Using our own staff as a resource to improve LGBT+ awareness
- Global Leeds
- Oct 1
- 2 min read

If you want your organisation's staff to have a better understanding of LGBT+ issues and identities, doesn't it make sense to work with your own LGBT+ staff to achieve this?
That's certainly what we think in Leeds.
Last week, we held the first training session for our Council of Europe-funded Rainbow Connections project.
Through the project, Leeds, in partnership with Oeiras in Portugal aims make our cities better places for LGBT+ people to live and work.
In Leeds, we are fortunate to have a fantastic LGBT+ staff network, and we are working with them to run two awareness-raising sessions bringing together LGBT+ people and the wider community.
The first session, for Leeds City Council employees, brought together 18 people from across the organisation
The session looked at a range of LGBT+ issues, including:
Interculturalism – how to have better conversations with people who are different to you.
Objective: To understand how interaction, dialogue, and exchange between people with different cultural starting places can promote mutual understanding and respect in work contexts.
Understanding what LGBT+ means, the challenges people experience and how to be more inclusive.
Objective: Learn more about what being Lesbian, Gay, Bisexual, Transgender and related terms mean. What do people mean when they say sex is different to gender? Discuss how discrimination and barriers can affect LGBT+ colleagues and service users. How you can help make your city a more inclusive place to live and work.
Good Practice.
Objective: How to contribute to a workplace which is respectful and aware of LGBT+ realities
LGBT+ and your local and national context.
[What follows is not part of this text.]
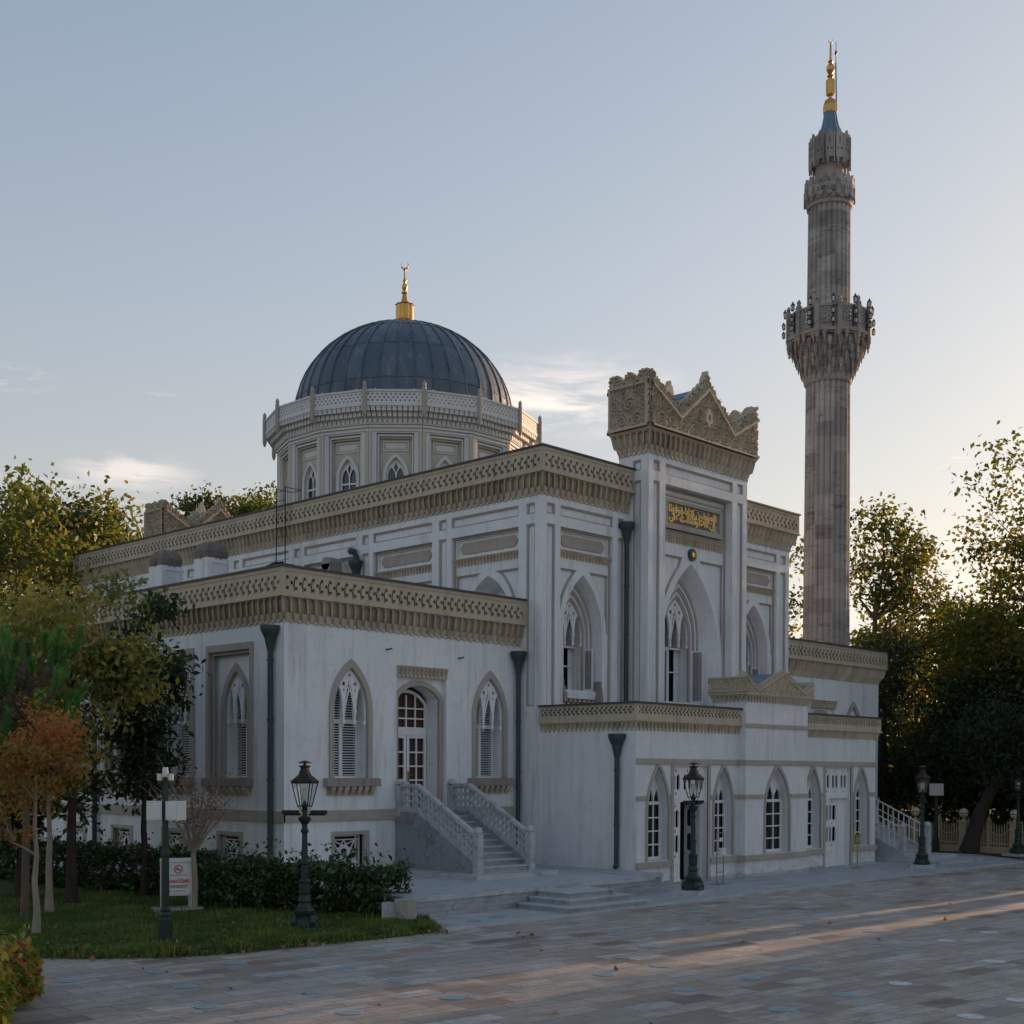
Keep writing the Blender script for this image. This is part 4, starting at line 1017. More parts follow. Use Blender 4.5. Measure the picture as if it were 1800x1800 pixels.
for pl, u0, u1 in sides:
    q = MB(); muq_field(q, u0, u1, 5.50, 5.74, .01, .12, .176, 1, 1, 1); q.box(u0-.14, u1+.14, -.15, -.02, 5.74, 5.80); put(q, 'cornice', 'stone', MQ, pl)
    E0, E1 = u0-.13, u1+.13; L = E1-E0
    if L > 2:
        P = [(0,6.24),(.16,5.92),(.52,6.52),(.86,5.92),(1,6.2)]
        def topf(u, E0=E0, L=L):
            s_ = (u-E0)/L
            for (a, za), (b2, zb2) in zip(P[:-1], P[1:]):
                if s_ <= b2+1e-9: z = za+(zb2-za)*(s_-a)/(b2-a); break
            return z+.05+lobes(u-E0, .09, .05)
        rails = [((E0+L*a, za-.06), (E0+L*b2, zb2-.06)) for (a, za), (b2, zb2) in zip(P[:-1], P[1:])]
    else:
        topf = lambda u: 6.30; rails = [((E0, 6.26), (E1, 6.26)), ((E0, 5.84), (E1, 5.84))]
    crest(pl, E0, E1, 5.79, topf, -.13, .1, .025, rails, .04, 'crest', rr=.025)
r = MB(); P = [(MX0-.05,6.2),(MX0+.16*3.9-.13,5.95),(MX0+2.,6.5),(MX1-.5,5.95),(MX1+.05,6.2)]
for (a, za), (b2, zb2) in zip(P[:-1], P[1:]): r.face([(a, YB-.02, za), (b2, YB-.02, zb2), (b2, YA+1., zb2), (a, YA+1., za)])
r.build('lead_roof', 'copper', MQ, (0,0,0))
simple_box('flat_roof', 'roof', XA0+.1, XA1-.1, YA+.1, YM0, 4.75, 4.95)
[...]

Objective: To think about how the wider social and political context where you operate may impact LGBT+ people and the issues discussed in this training session.
Feedback on the session has been positive, and the fact that it was delivered by people with real lived experience was one of the highlights. One attendee remarked "I think the trainers being able to share their own experience and knowledge, and relate that to the training, adds a lot of weight and makes the training feel more impactful". Another said "It was presented in a really open and engaging way with real life experiences."
A further awareness session aimed at people working in other organisations across Leeds is planned for November.
The Council of Europe's Intercultural Cities Programme supports cities and regions in reviewing and adapting their policies through an intercultural lens and developing comprehensive intercultural strategies to manage diversity as an advantage for the whole society. Leeds has been a member of Intercultural Cities since 2019.
The Council of Europe is a pan-European international organization focused on promoting human rights, democracy, and the rule of law across the continent. It's not part of the European Union, although it shares some member states. Established in 1949, it has 46 member states. The UK is a founding member.